Given request: All of the material below is to be restated word for word, apart from the pictures.

— start Material —

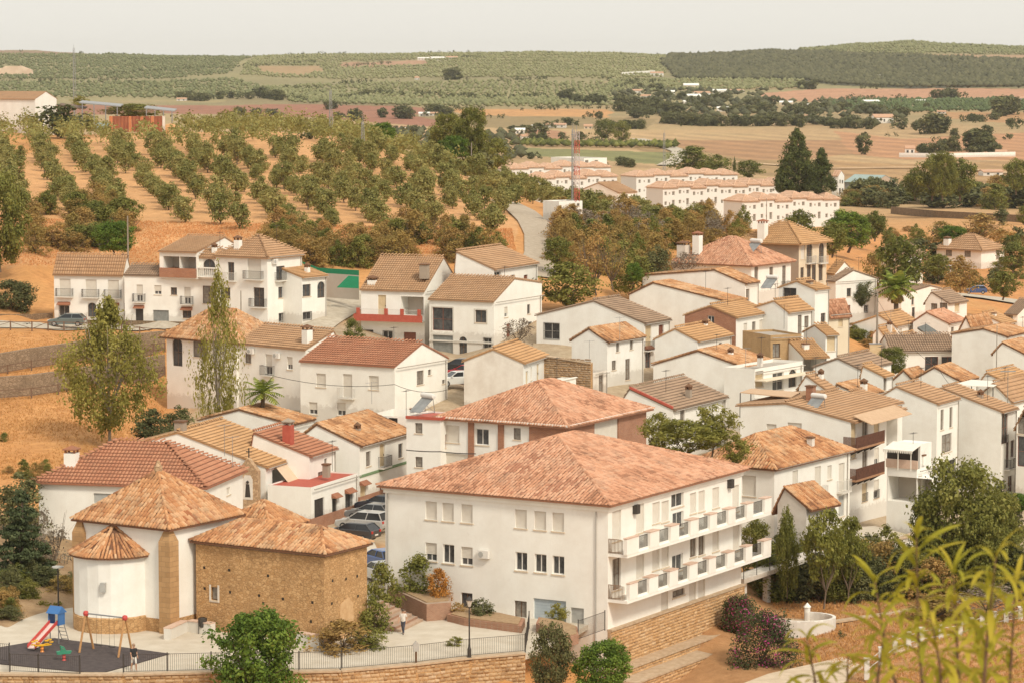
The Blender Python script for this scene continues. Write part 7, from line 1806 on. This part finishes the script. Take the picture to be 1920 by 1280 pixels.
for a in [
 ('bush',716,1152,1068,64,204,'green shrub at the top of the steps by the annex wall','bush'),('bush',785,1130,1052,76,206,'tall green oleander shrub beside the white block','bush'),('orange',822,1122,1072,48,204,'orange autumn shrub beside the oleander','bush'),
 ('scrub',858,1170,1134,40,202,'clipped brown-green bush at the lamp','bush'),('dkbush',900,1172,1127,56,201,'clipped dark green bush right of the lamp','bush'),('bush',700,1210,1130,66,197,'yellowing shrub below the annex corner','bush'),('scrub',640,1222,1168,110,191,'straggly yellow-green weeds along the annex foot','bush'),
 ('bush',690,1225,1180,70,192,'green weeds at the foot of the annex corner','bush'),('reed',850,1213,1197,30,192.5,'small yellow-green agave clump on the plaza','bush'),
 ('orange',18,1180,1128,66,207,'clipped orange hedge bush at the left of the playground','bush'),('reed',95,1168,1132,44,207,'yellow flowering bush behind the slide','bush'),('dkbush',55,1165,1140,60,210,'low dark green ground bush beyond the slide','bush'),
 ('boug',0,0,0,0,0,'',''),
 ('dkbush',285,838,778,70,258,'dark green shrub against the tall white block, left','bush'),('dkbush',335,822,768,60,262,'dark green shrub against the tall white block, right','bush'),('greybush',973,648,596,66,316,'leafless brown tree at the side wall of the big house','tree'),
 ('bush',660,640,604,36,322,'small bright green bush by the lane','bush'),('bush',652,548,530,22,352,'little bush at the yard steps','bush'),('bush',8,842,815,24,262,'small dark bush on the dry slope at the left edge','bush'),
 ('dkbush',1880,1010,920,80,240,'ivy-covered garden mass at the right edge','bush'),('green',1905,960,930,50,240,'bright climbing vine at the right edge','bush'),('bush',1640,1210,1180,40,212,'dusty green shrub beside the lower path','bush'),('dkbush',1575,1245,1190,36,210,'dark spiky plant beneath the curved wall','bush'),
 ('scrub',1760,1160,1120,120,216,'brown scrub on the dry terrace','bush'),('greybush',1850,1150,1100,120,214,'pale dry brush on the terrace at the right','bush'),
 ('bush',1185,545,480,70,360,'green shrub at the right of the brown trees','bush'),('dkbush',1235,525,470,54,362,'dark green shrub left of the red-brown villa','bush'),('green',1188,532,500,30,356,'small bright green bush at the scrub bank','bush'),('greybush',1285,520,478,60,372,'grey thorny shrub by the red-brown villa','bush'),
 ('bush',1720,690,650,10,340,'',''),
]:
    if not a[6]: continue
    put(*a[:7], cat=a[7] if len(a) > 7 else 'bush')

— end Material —

Output for this task:
The Blender Python script for this scene continues. Write part 7, from line 1806 on. This part finishes the script. Take the picture to be 1920 by 1280 pixels.
for a in [
 ('bush',716,1152,1068,64,204,'green shrub at the top of the steps by the annex wall','bush'),('bush',785,1130,1052,76,206,'tall green oleander shrub beside the white block','bush'),('orange',822,1122,1072,48,204,'orange autumn shrub beside the oleander','bush'),
 ('scrub',858,1170,1134,40,202,'clipped brown-green bush at the lamp','bush'),('dkbush',900,1172,1127,56,201,'clipped dark green bush right of the lamp','bush'),('bush',700,1210,1130,66,197,'yellowing shrub below the annex corner','bush'),('scrub',640,1222,1168,110,191,'straggly yellow-green weeds along the annex foot','bush'),
 ('bush',690,1225,1180,70,192,'green weeds at the foot of the annex corner','bush'),('reed',850,1213,1197,30,192.5,'small yellow-green agave clump on the plaza','bush'),
 ('orange',18,1180,1128,66,207,'clipped orange hedge bush at the left of the playground','bush'),('reed',95,1168,1132,44,207,'yellow flowering bush behind the slide','bush'),('dkbush',55,1165,1140,60,210,'low dark green ground bush beyond the slide','bush'),
 ('boug',0,0,0,0,0,'',''),
 ('dkbush',285,838,778,70,258,'dark green shrub against the tall white block, left','bush'),('dkbush',335,822,768,60,262,'dark green shrub against the tall white block, right','bush'),('greybush',973,648,596,66,316,'leafless brown tree at the side wall of the big house','tree'),
 ('bush',660,640,604,36,322,'small bright green bush by the lane','bush'),('bush',652,548,530,22,352,'little bush at the yard steps','bush'),('bush',8,842,815,24,262,'small dark bush on the dry slope at the left edge','bush'),
 ('dkbush',1880,1010,920,80,240,'ivy-covered garden mass at the right edge','bush'),('green',1905,960,930,50,240,'bright climbing vine at the right edge','bush'),('bush',1640,1210,1180,40,212,'dusty green shrub beside the lower path','bush'),('dkbush',1575,1245,1190,36,210,'dark spiky plant beneath the curved wall','bush'),
 ('scrub',1760,1160,1120,120,216,'brown scrub on the dry terrace','bush'),('greybush',1850,1150,1100,120,214,'pale dry brush on the terrace at the right','bush'),
 ('bush',1185,545,480,70,360,'green shrub at the right of the brown trees','bush'),('dkbush',1235,525,470,54,362,'dark green shrub left of the red-brown villa','bush'),('green',1188,532,500,30,356,'small bright green bush at the scrub bank','bush'),('greybush',1285,520,478,60,372,'grey thorny shrub by the red-brown villa','bush'),
 ('bush',1720,690,650,10,340,'',''),
]:
    if not a[6]: continue
    put(*a[:7], cat=a[7] if len(a) > 7 else 'bush')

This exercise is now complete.